Based on conversations with founders, it’s clear that despite this strong demand, the market remains underserved. As such, fintechs that have expanded into the UAE, like Paymob and local players like Ziina, which we covered last week, are racing to fill the gap by offering tailored solutions to half a million merchants, tapping into the country’s growing appetite for digital payments.

As an illustration of this explosion in demand, Paymob offers only an online acceptance product in the UAE, yet in just 14 months, its transaction volume in the UAE has grown to match the size of its entire Egyptian business, which took five years to build.

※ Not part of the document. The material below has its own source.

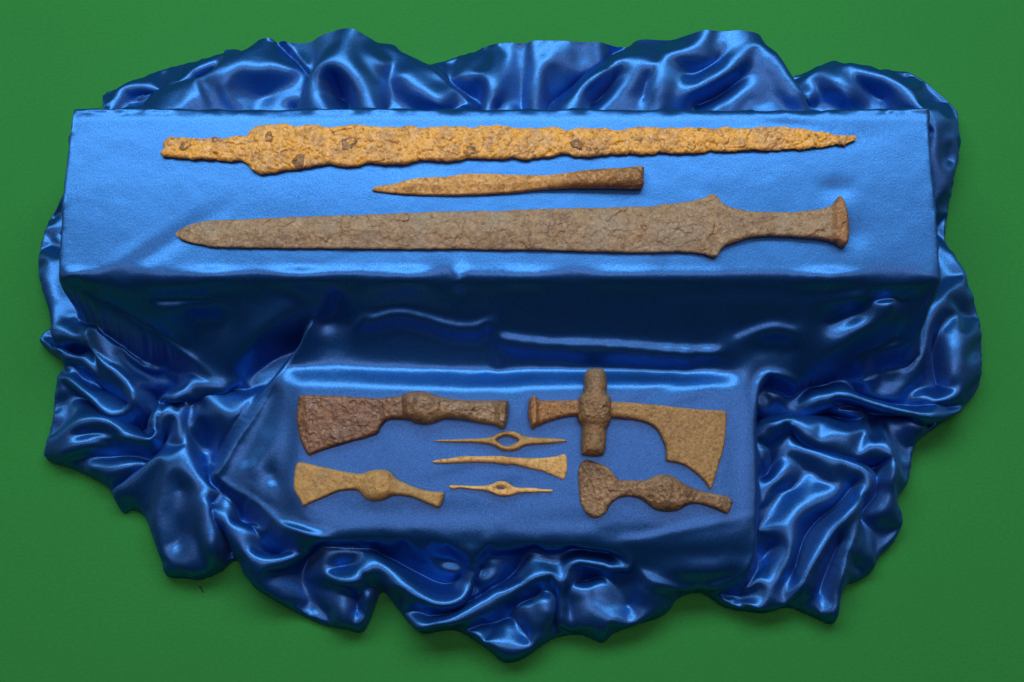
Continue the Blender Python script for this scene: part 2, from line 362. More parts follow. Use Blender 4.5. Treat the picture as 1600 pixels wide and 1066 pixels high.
BASE = [           # the crumpled folds all round, on the green
 # behind the upper step, from the left
 [(175,158,26),(215,146,27),(260,128,29),(340,104,27)],
 [(205,158,20),(260,148,21),(322,134,19)],
 [(230,163,34),(285,150,36),(325,138,36)],
 [(300,127,17),(335,122,14)],
 [(290,168,42),(330,146,47),(350,122,52),(368,98,50),(400,90,50)],
 [(360,112,53),(400,100,54),(440,98,51)],
 [(360,150,45),(405,142,35),(430,125,42)],
 [(395,167,36),(430,150,42),(470,130,46)],[(455,163,28)],
 [(445,80,32),(465,95,38),(480,112,43)],
 [(512,168,56),(500,150,60),(491,128,63),(496,106,65),(515,95,66),(540,102,66),(562,118,65),(582,142,62),(596,166,58)],
 [(520,118,48),(525,135,34),(520,160,22)],[(545,140,38),(540,165,26)],
 [(500,75,48),(545,72,54),(580,76,54),(602,92,52)],
 [(608,84,45),(611,112,42),(622,142,38),(602,166,40)],
 [(632,104,48),(660,126,50),(690,148,47),(735,166,42)],
 [(655,150,42),(690,162,30),(715,167,28)],
 [(690,112,26),(720,135,24),(752,166,20)],
 [(720,110,32),(735,120,33)],
 [(740,94,32),(756,110,41),(767,130,45),(766,150,45),(760,168,42)],
 [(752,132,27),(753,158,20)],[(778,166,24)],
 [(785,105,38),(790,140,38),(795,166,38)],
 [(815,105,32),(818,135,29),(818,166,28)],
 [(838,166,42),(838,130,43),(846,105,42),(875,96,40),(940,92,36)],
 [(870,130,35),(900,115,32)],[(880,150,36)],
 [(855,166,28),(905,130,27),(945,104,25),(978,84,22)],
 [(872,166,46),(910,142,49),(955,112,52),(992,84,46)],
 [(972,108,42),(955,128,30),(925,160,24)],
 [(1003,88,52),(994,118,52),(975,145,48),(952,167,42)],
 [(1012,120,44),(1005,150,40)],
 [(1025,78,46),(1032,110,54),(1028,140,52),(1042,158,48),(1060,167,44)],
 [(1035,82,52),(1070,86,53),(1100,92,48)],
 [(1065,112,42),(1095,112,40),(1120,100,40)],
 [(1182,84,40),(1155,96,50),(1125,118,52),(1090,138,50),(1050,152,48)],
 [(1158,116,38),(1120,138,30),(1075,162,24)],
 [(1165,150,40),(1140,166,42),(1190,120,42),(1190,160,38)],
 [(1187,90,38),(1208,116,40),(1232,142,38),(1246,166,36)],
 [(1222,128,18),(1244,150,18),(1256,167,18)],
 [(1262,140,30),(1255,158,28)],[(1285,140,26),(1272,164,20)],
 [(1300,108,26),(1303,122,38),(1312,138,40),(1322,152,38)],
 [(1338,135,28),(1350,152,22),(1368,167,20)],[(1300,150,28),(1305,166,26)],
 [(1335,120,34),(1380,132,40),(1410,150,40),(1425,167,38)],[(1412,128,28),(1420,142,30)],
 [(1432,136,34),(1428,160,36)],
 [(1455,170,40),(1462,200,34)],[(1470,230,24),(1475,260,20)],[(1486,205,20),(1488,240,24),(1478,280,26),(1472,300,24)],
  # right of the steps
 [(1482,395,22),(1500,440,24),(1510,470,22)],[(1478,460,30),(1490,470,28)],[(1494,490,17)],[(1515,520,24),(1520,570,24)],
 [(1465,470,40),(1450,500,44),(1437,550,38),(1424,598,26)],
 [(1448,530,22),(1446,570,14),(1452,598,12)],
 [(1470,508,34),(1480,530,38),(1480,580,34),(1474,600,24)],
 [(1424,604,26),(1438,616,30),(1462,620,31),(1485,610,30),(1504,590,26)],
 [(1330,580,27),(1370,568,30),(1410,556,33)],[(1345,602,22),(1390,608,22),(1410,600,23)],
 [(1330,608,14),(1380,618,15),(1425,622,16),(1480,630,18),(1510,610,16)],
 [(1262,645,20),(1270,628,34),(1285,620,38),(1330,622,40),(1400,631,40),(1460,638,36),(1495,632,26)],
 [(1300,634,18),(1350,642,16),(1420,648,14),(1480,648,12)],
 [(1282,636,24),(1310,640,33),(1340,658,30),(1354,664,28)],
 [(1290,652,12),(1330,664,12),(1362,672,10)],
 [(1188,668,8),(1215,655,8),(1250,654,8),(1300,660,9)],
 [(1185,682,28),(1208,666,34),(1225,668,37),(1260,678,39),(1310,682,39),(1360,690,38),(1384,712,37),(1392,742,36),(1388,775,33),(1374,806,28)],
 [(1250,690,30),(1300,700,30),(1350,712,30)],
 [(1236,692,14),(1270,706,13),(1310,722,13),(1362,742,12),(1376,730,16)],
 [(1238,690,26),(1245,706,34),(1275,720,36),(1310,732,37),(1340,740,37),(1353,756,37),(1346,778,36),(1325,806,35),(1298,842,34),(1268,885,32),(1245,918,28)],
 [(1332,765,19),(1310,790,14),(1280,820,10),(1250,865,8),(1238,898,10)],
 [(1372,765,18),(1360,800,14),(1345,815,12)],
 [(1312,745,30),(1314,770,24),(1295,795,22)],
 [(1230,715,26),(1270,740,24),(1290,760,24)],[(1210,770,18),(1235,770,17)],
 [(1200,700,32),(1192,728,24)],[(1210,672,34),(1204,690,34)],[(1194,702,14)],[(1196,745,9),(1212,722,14)],
 [(1228,712,27),(1222,740,27),(1195,765,22)],
 [(1290,790,27),(1255,800,28),(1232,815,30),(1230,840,32),(1229,865,31),(1224,890,27)],
 [(1200,820,23),(1205,800,24)],[(1212,850,13),(1200,868,10),(1185,872,8)],
 [(1150,905,17),(1180,905,20),(1210,915,22),(1215,935,19)],
 [(1110,928,14),(1140,942,17),(1165,948,18),(1192,952,16)],[(1130,932,9),(1160,938,10)],
 [(1345,785,28),(1334,825,30),(1324,870,30),(1314,920,26),(1304,962,18)],
 [(1310,850,14),(1295,900,10),(1280,935,10)],[(1265,930,16),(1280,950,16)],
 [(1345,840,20),(1360,870,17)],[(1330,885,12),(1340,900,12)],
 [(1378,680,22),(1395,710,24),(1408,745,22)],[(1420,660,24),(1440,668,20)],[(1405,700,14)],
 [(1192,640,26),(1215,615,30)],[(1200,625,22)],[(1225,612,26),(1240,635,22)],[(1238,600,24),(1275,600,20),(1300,592,22)],
  # left cluster
 [(80,400,22),(78,440,22),(88,480,20)],[(98,470,25),(97,500,28),(94,540,24)],
 [(115,485,26),(140,490,28)],[(108,530,20),(122,521,29),(140,521,30),(156,527,28)],
 [(84,525,10),(110,540,8),(145,542,9)],[(72,543,16),(100,553,22),(135,552,22),(160,545,22)],[(110,572,19)],
 [(112,592,24),(130,602,32),(150,618,34),(166,632,35),(182,637,35),(204,632,36),(220,618,36),(223,598,37),(212,578,39),(190,558,42),(170,535,45),(158,510,48),(155,492,50)],
 [(128,560,24),(150,562,30),(175,580,26),(205,612,16)],[(130,588,14),(165,600,12),(205,618,9)],
 [(180,590,20)],[(185,618,18)],
 [(185,520,44),(205,545,34),(238,580,20)],
 [(240,600,8),(245,640,7),(222,660,8),(270,600,10)],[(290,570,24),(285,600,12)],
 [(102,612,20),(130,622,17),(170,650,14),(212,672,9)],[(105,600,18)],[(106,640,24)],[(140,640,20)],
 [(94,705,22),(106,680,30),(122,664,36),(145,660,38),(175,672,38),(205,685,38),(228,687,38),(245,674,38),(265,650,40),(285,622,42),(302,594,44),(306,584,45)],
 [(118,681,25),(150,678,26),(180,686,28)],
 [(98,704,26),(125,694,31),(170,690,31),(220,694,29),(262,694,24)],
 [(110,712,20),(170,708,16),(230,708,14)],
 [(140,735,18),(180,735,22),(225,716,24)],[(165,752,14),(200,740,14)],
 [(265,690,12),(225,722,12),(185,752,8)],
 [(252,649,30),(236,656,27),(231,668,26)],[(244,664,14)],
 [(274,646,36),(277,660,38),(300,666,40),(340,655,44),(385,630,48),(405,618,48)],
 [(308,590,44),(330,602,42),(360,611,40),(390,611,38)],[(310,605,34),(330,612,32)],
 [(278,640,24),(320,628,22),(375,615,24)],[(300,652,30),(340,634,34),(370,622,34)],[(310,660,28),(330,650,28)],
 [(279,672,40),(286,705,39),(300,735,37),(320,765,35),(334,795,34),(341,835,32),(338,868,28)],
 [(312,688,20),(318,712,16),(330,690,17)],[(340,700,16),(325,735,20)],
 [(275,700,32),(240,720,27),(200,752,22),(186,764,20)],
 [(260,760,27),(290,770,26)],[(285,800,26),(290,830,20),(280,850,17)],[(245,800,24),(250,830,22),(262,870,18)],
 [(320,830,30),(315,865,27),(290,880,22)],[(262,885,14),(300,892,16),(335,882,16)],
 [(358,840,8),(352,870,6)],[(345,790,12)],
  # front folds, from the left
 [(361,775,34),(363,810,34),(374,842,34),(395,860,34),(425,867,34),(460,860,33),(505,845,30)],
 [(385,800,14),(405,812,16)],[(375,812,32),(410,818,30),(440,832,26),(464,845,22)],
 [(425,845,11),(455,850,10)],
 [(390,885,27),(420,905,24),(440,925,18)],[(450,890,24),(450,930,18)],
 [(500,868,9),(480,890,9),(475,920,7),(490,945,6)],[(520,955,9)],
 [(513,890,30),(520,874,34),(540,863,36),(565,864,36),(585,872,37)],
 [(513,892,30),(525,907,34),(545,914,36),(568,905,37),(590,893,38)],
 [(530,893,26),(546,888,24),(562,888,28)],
 [(585,876,39),(605,892,39),(630,912,38),(660,930,37),(690,938,36),(714,930,37),(730,910,38),(740,888,39),(748,868,40),(752,854,40)],
 [(620,880,20),(660,900,16),(700,912,16),(720,895,20)],[(590,862,22),(620,872,20)],
 [(540,850,32),(600,856,35),(660,860,37),(710,856,38),(750,858,39)],
 [(672,873,31),(700,884,31),(730,884,32)],[(690,868,30),(715,872,29)],
 [(524,918,24),(536,938,26),(540,960,24),(535,980,16)],[(556,935,12),(556,958,11)],[(581,924,24),(578,955,23),(566,980,16)],
 [(575,908,20),(600,912,20)],[(610,925,18),(640,950,18),(650,965,20)],
 [(652,982,24),(662,974,32),(690,970,34),(725,956,35),(755,940,36),(790,928,37),(830,914,38),(862,902,38),(878,904,38)],
 [(672,966,22),(700,952,19),(735,940,18),(760,925,16)],[(680,950,24),(650,940,24)],
 [(735,925,22),(748,905,22)],[(745,930,33),(750,915,30)],
 [(744,898,30),(752,900,34),(763,906,36),(773,899,37),(776,888,37),(768,876,38)],[(757,888,22)],
 [(785,915,17),(810,905,16),(820,880,18)],
 [(690,982,22),(750,970,18),(800,948,16),(840,925,16)],[(760,972,12),(800,965,10)],
 [(725,990,16),(755,1002,20),(785,1012,21),(820,1006,21),(850,992,20)],
 [(800,945,22),(830,950,27),(845,972,26)],[(790,975,19),(812,990,15),(825,996,15)],[(770,990,20)],
 [(838,926,26),(848,940,29),(858,960,26)],[(860,930,16),(865,960,12),(864,985,10)],
 [(836,870,36),(850,866,38),(866,882,38),(876,902,38)],
 [(888,904,36),(900,892,40),(925,886,42),(955,890,42),(985,886,42),(1025,874,44),(1055,864,46)],
 [(885,872,24),(920,874,22),(955,878,22)],[(960,868,34),(1000,866,36)],
 [(900,910,16),(918,903,10),(940,902,14)],
 [(892,914,28),(910,921,30),(930,917,30),(950,900,28)],
 [(888,925,22),(890,960,18)],[(878,920,27),(880,970,24)],
 [(905,935,25),(915,960,26),(912,980,20)],[(930,925,29),(928,955,28),(925,975,22)],
 [(955,915,29),(985,905,30),(1010,920,28)],[(938,960,28),(944,985,20)],[(975,944,17),(980,940,17)],
 [(960,975,22),(990,962,22),(1015,950,22)],[(1030,930,24),(1050,928,18)],
]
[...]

Reasons for that rapid growth in the Middle Eastern country include higher purchasing power, currency strength, and the larger share of digital wallets compared to cash usage. 

Nevertheless, Egypt remains its largest market. Shawky is confident that fintech’s suite of products, aimed at advancing a cashless society and combined with the government’s and central bank’s efforts, will help Egypt reach the same level of digital payment adoption seen in the UAE.

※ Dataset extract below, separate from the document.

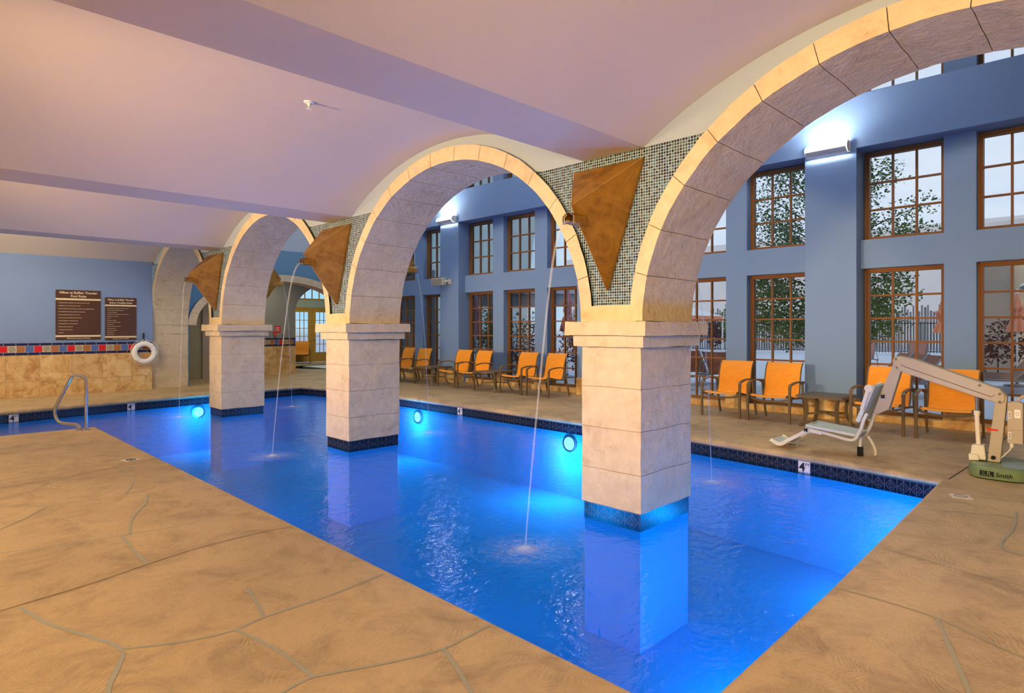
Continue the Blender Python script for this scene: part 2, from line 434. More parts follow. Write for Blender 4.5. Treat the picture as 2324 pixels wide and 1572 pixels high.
plain('stone_out', (0.30, 0.31, 0.34), 0.9, bump=0.6, bs=6, var=0.3); plain('blue_plastic', (0.02, 0.25, 0.35), 0.4)
g = NT('gravel'); v = g.pos()
vo = g.n('TexVoronoi', {'Vector': v, 'Scale': 38.0}); c = g.ramp(g.n('SeparateColor', {0: vo.outputs[1]}).outputs[0], [(0.0, (0.05, 0.05, 0.06)), (0.5, (0.25, 0.26, 0.28)), (1.0, (0.6, 0.6, 0.62))])
MAT['gravel'] = g.pbr(c, 0.85, 0, g.bump(vo.outputs[0], 0.8, 0.03))
def mk_leaf(name, a, b):
    g = NT(name); c = g.mix(g.noise(g.pos(), 3.0, 3), a, b)
    d_ = g.n('BsdfDiffuse', {0: c}); t_ = g.n('BsdfTranslucent', {0: c})
    MAT[name] = g.out(g.n('MixShader', {0: 0.3, 1: d_.outputs[0], 2: t_.outputs[0]}).outputs[0])
mk_leaf('leaf_green', (0.06, 0.14, 0.035), (0.15, 0.24, 0.06)); mk_leaf('leaf_purple', (0.035, 0.02, 0.05), (0.09, 0.04, 0.09)); mk_leaf('leaf_red', (0.10, 0.03, 0.035), (0.16, 0.06, 0.05))
# lamp glow
g = NT('lamp_glow'); MAT['lamp_glow'] = g.out(g.n('Emission', {0: (1.0, 0.93, 0.80), 1: 22.0}).outputs[0])
g = NT('lens_glow'); MAT['lens_glow'] = g.out(g.n('Emission', {0: (1.0, 0.95, 0.86), 1: 420.0}).outputs[0])
g = NT('lamp_warm'); MAT['lamp_warm'] = g.out(g.n('Emission', {0: (1.0, 0.80, 0.45), 1: 9.0}).outputs[0])
g = NT('pool_lens'); MAT['pool_lens'] = g.out(g.n('Emission', {0: (0.5, 0.7, 1.0), 1: 6.0}).outputs[0])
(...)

“Issuance and acceptance need to go hand in hand for Egypt’s economy to reach this inflection point. The central bank has been making a lot of effort and investing in digital infrastructure in the country,” remarked the CEO. “We’re seeing the effects. Our business grew six times in two years and four months; yes, we’ve been growing our merchant base, but it’s also because these merchants are processing more digital volumes.”

Paymob reported a total payment volume of $5 billion in 2020 and facilitated over 120 million transactions that year. However, the current figures for both metrics remain unclear as the fintech has not disclosed updated numbers.

In addition to PayPal Ventures, the fintech’s Series B round welcomed participation from Endeavor Catalyst alongside existing investors British International Investment (BII), FMO, A15, Nclude and Helios Digital Ventures (HDV).